STORED DATA =
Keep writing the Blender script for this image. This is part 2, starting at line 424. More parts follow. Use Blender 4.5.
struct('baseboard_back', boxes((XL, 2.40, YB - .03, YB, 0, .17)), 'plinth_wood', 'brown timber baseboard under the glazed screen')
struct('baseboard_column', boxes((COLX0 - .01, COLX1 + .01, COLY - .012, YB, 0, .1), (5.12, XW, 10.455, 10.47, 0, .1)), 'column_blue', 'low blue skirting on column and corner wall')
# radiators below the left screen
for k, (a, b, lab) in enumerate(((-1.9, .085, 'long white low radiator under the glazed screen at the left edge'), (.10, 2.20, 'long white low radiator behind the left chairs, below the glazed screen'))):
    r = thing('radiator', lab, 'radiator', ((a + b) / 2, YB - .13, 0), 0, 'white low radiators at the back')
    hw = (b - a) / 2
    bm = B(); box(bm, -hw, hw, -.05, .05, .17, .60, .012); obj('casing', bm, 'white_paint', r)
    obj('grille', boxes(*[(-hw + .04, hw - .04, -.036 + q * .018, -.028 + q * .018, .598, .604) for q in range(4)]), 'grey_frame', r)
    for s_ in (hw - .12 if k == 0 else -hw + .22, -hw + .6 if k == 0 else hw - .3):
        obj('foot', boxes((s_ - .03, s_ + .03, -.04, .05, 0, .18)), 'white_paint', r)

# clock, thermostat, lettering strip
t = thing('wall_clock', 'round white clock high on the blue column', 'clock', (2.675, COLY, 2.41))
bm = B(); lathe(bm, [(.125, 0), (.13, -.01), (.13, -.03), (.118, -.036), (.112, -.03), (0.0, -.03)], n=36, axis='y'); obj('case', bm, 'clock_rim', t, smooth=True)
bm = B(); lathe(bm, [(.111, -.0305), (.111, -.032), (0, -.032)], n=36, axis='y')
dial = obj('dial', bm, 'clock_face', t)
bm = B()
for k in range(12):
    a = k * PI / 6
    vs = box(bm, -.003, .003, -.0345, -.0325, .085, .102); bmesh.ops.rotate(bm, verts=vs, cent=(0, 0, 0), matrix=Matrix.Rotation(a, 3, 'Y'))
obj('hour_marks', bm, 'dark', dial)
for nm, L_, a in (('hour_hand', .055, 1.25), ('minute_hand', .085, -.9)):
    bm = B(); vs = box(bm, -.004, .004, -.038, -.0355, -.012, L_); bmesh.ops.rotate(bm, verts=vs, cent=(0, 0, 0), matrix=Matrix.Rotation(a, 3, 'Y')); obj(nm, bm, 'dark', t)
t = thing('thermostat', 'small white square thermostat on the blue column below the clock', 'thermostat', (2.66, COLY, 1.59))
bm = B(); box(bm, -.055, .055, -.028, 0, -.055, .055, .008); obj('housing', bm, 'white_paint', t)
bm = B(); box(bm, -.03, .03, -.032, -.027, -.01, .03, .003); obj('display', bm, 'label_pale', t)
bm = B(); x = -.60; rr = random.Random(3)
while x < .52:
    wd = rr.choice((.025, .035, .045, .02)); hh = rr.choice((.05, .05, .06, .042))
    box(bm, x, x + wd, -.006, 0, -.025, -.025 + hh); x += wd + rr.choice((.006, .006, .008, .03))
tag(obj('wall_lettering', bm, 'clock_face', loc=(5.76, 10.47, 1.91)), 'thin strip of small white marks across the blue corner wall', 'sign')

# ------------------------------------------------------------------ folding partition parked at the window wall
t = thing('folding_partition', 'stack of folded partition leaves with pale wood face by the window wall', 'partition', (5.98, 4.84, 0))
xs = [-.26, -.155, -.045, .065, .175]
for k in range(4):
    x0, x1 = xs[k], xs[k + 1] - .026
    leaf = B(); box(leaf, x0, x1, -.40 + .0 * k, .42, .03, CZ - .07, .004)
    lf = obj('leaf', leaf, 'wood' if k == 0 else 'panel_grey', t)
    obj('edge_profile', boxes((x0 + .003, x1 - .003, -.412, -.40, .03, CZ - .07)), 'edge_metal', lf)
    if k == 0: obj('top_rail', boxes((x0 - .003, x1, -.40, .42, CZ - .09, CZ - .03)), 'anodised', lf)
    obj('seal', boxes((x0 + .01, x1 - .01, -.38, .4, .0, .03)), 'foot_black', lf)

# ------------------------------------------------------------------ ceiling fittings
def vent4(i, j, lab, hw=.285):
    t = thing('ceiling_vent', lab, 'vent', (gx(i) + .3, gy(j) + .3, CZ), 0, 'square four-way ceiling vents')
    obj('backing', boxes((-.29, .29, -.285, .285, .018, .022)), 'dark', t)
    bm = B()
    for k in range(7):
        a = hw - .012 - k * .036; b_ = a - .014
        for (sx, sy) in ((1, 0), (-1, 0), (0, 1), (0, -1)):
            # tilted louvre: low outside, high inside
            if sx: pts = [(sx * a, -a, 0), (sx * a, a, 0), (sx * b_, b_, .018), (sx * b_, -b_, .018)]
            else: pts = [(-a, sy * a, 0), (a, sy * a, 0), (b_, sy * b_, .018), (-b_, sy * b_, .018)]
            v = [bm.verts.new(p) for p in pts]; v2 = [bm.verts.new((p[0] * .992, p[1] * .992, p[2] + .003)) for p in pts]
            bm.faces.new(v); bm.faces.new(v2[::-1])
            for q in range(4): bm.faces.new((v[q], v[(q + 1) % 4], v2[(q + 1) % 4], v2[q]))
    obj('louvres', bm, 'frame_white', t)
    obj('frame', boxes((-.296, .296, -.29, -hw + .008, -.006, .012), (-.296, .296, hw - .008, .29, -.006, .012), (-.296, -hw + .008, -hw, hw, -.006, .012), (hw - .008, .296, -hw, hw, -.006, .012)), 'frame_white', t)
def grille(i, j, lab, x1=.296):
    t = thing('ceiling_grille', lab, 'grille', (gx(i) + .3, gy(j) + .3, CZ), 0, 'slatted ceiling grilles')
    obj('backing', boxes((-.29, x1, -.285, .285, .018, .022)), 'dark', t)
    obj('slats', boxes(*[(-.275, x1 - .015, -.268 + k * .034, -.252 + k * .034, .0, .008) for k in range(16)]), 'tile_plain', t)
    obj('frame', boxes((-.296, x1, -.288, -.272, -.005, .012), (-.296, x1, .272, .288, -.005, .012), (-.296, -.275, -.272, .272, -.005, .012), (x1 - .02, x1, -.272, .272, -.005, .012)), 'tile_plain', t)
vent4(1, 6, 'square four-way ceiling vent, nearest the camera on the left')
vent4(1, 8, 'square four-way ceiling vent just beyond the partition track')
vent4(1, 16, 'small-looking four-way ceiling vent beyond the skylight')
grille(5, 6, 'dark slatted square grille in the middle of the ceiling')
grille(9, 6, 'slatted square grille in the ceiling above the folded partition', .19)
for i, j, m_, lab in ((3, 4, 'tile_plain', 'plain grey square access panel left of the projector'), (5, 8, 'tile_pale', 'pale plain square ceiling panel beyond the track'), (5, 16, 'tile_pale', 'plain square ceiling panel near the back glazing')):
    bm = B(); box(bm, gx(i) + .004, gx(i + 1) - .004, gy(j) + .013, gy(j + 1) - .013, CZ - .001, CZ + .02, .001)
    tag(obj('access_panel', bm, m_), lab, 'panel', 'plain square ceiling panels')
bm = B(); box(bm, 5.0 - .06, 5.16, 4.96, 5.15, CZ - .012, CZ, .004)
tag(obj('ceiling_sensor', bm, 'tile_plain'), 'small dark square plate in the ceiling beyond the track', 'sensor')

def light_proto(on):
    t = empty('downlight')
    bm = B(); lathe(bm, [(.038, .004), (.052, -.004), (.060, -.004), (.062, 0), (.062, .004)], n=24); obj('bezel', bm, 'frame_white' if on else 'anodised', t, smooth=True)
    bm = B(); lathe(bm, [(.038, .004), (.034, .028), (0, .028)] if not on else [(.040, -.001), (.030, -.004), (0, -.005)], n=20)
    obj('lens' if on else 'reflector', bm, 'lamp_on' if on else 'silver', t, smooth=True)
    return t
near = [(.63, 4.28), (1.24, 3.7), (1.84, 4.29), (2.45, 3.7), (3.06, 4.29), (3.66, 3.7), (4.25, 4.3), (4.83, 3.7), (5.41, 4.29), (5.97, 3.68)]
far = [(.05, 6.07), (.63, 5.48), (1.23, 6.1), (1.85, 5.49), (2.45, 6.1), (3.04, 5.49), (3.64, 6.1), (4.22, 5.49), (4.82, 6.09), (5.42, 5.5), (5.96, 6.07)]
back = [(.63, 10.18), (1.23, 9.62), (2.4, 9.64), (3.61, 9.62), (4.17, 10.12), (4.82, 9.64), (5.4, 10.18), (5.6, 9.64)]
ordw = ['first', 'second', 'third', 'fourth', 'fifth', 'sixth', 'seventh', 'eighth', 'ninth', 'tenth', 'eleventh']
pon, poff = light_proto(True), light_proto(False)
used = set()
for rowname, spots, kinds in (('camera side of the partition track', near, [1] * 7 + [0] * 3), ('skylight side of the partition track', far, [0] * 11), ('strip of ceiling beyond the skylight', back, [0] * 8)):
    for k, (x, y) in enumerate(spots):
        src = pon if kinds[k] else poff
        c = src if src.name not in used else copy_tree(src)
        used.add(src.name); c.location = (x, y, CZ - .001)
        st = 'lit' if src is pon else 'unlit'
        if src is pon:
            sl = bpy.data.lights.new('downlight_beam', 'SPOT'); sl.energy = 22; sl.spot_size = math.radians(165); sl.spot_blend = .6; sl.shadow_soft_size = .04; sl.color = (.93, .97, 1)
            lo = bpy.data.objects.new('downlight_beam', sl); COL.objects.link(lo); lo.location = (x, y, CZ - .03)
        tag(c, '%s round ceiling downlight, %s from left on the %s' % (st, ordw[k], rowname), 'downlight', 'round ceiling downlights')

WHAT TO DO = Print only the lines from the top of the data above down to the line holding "obj('foot', boxes((s_ - .03, s_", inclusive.

PROBLEM SOLUTION =
Keep writing the Blender script for this image. This is part 2, starting at line 424. More parts follow. Use Blender 4.5.
struct('baseboard_back', boxes((XL, 2.40, YB - .03, YB, 0, .17)), 'plinth_wood', 'brown timber baseboard under the glazed screen')
struct('baseboard_column', boxes((COLX0 - .01, COLX1 + .01, COLY - .012, YB, 0, .1), (5.12, XW, 10.455, 10.47, 0, .1)), 'column_blue', 'low blue skirting on column and corner wall')
# radiators below the left screen
for k, (a, b, lab) in enumerate(((-1.9, .085, 'long white low radiator under the glazed screen at the left edge'), (.10, 2.20, 'long white low radiator behind the left chairs, below the glazed screen'))):
    r = thing('radiator', lab, 'radiator', ((a + b) / 2, YB - .13, 0), 0, 'white low radiators at the back')
    hw = (b - a) / 2
    bm = B(); box(bm, -hw, hw, -.05, .05, .17, .60, .012); obj('casing', bm, 'white_paint', r)
    obj('grille', boxes(*[(-hw + .04, hw - .04, -.036 + q * .018, -.028 + q * .018, .598, .604) for q in range(4)]), 'grey_frame', r)
    for s_ in (hw - .12 if k == 0 else -hw + .22, -hw + .6 if k == 0 else hw - .3):
        obj('foot', boxes((s_ - .03, s_ + .03, -.04, .05, 0, .18)), 'white_paint', r)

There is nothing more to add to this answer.